2019 marks the 350th death anniversary of master painter Rembrandt and many exhibitions have been planned across the year and the globe to celebrate the works of the great genius. But perhaps, because he was one of the greatest geniuses in the history of art, many other aspects of Rembrandt’s life leading up to his burial in an unmarked grave have somewhat remain undiscussed.

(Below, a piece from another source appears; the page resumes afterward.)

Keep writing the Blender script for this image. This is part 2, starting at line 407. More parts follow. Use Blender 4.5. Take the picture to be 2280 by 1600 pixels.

Self-Portrait,Rembrandt van Rijn,1652, Kunsthistorisches Museum, Vienna.
In the 1650s, with tragedies of his personal life behind him, Rembrandt started to acquire art from all over the world. This rare collection of Old Masters Paintings, prints, and antiquities included busts of the Roman Emperors, suits of Japanese armor among many objects from Asia, as well as we as collections of natural history and minerals. This collection of ‘drawings and prints from the master of the world,’ once bailed him out of bankruptcy in 1656 but eventually was not worth enough leading Rembrandt to sell his house and printing press. What has often remained undiscussed is, however, despite his descent into extreme poverty, this collection presented him as a connoisseur in cross-culture art exchange in the world and also allowed him to indulge in the arts of the other side of the worlds without moving an inch. Many articles of his collection are now a part of Museum Het Rembrandthuis, a historic house where Rembrandt lived and worked in the house between 1639 and 1656 and now a museum in Amsterdam.

The inventory list from the sale of his collection survived and as it turns out, there were many items in the inventory that were stated as East Indian or Indian. They included East Indian, cup, boxes, basket, and fans as well as sixty Indian hand weapons, including arrow, shafts, javelin, and bows, and a pair of costume for an Indian man and woman. One of the items, listed in this inventory as item 203 was described as ‘a book of curious drawing in miniature as well as woodcuts and engraving on copper and various costume,’ Examples of miniatures painting found in Mughal Era can be seen below.

It has been debated, but never specifically proved, that these curious items could have been the miniature paintings from the Mughal court in India that inspired this great master to produce a collection of 23 etchings that were unlike anything he had done before. Drawn in the last years of his life and on expensive Japanese paper, they were copies of the speculated Mughal miniature collection he had but nonetheless stands out for its detailing and richness. As said, there are no specific records of Mughal Miniatures sourced from India in Rembrandt’s inventory but to put the history of Dutch occupation in India in perspective it hardly comes as a surprise. It, in fact, comes at the intersection of the vast trade practices of Dutch East India Company or Verenigde Oostindische Compagnie VOC as it was called and the importance of art practices in India during the Mughal era.
After the start of the trade in 1604 along the coast from Surat to Calcutta, VOC factories and warehouses spread across a far larger area than the company controlled in the East Indies archipelago. Surat became an important port for the company for it was the natural crossroad of Agra and Delhi, two of the most important cities in all of the Mughal kingdoms.

To say that the Mughal rulers that the Dutch East India company dealt with were lovers of art would be a gross understatement. Believing that artists “were the delight of all the world,” the second of Mughal Emperor Humayun invited several Persian masters to his court from Persia and central Asia. And not to just him, art was an integral and central part of their identities of all Mughal rulers. Quoting his son, Akbar the Great, his biographer Abu’l Fazl wrote:
“More than a hundred painters have become famous masters of the art, while the number of those who approach perfection, or those who are middling, is very large … It would take too long to describe the excellence of each. My intention is ‘to pluck a flower from every meadow, an ear from every sheaf’.”
Rejecting the ultra-orthodox Muslim notions, Akbar mused:
“There are many that hate painting, but such men I dislike. It appears to me as if a painter had a quite peculiar means of recognising God; for a painter in sketching anything that has life, and in devising its limbs, one after the other, must come to feel that he cannot bestow individuality upon his work, and is thus forced to think of God, the giver of life.”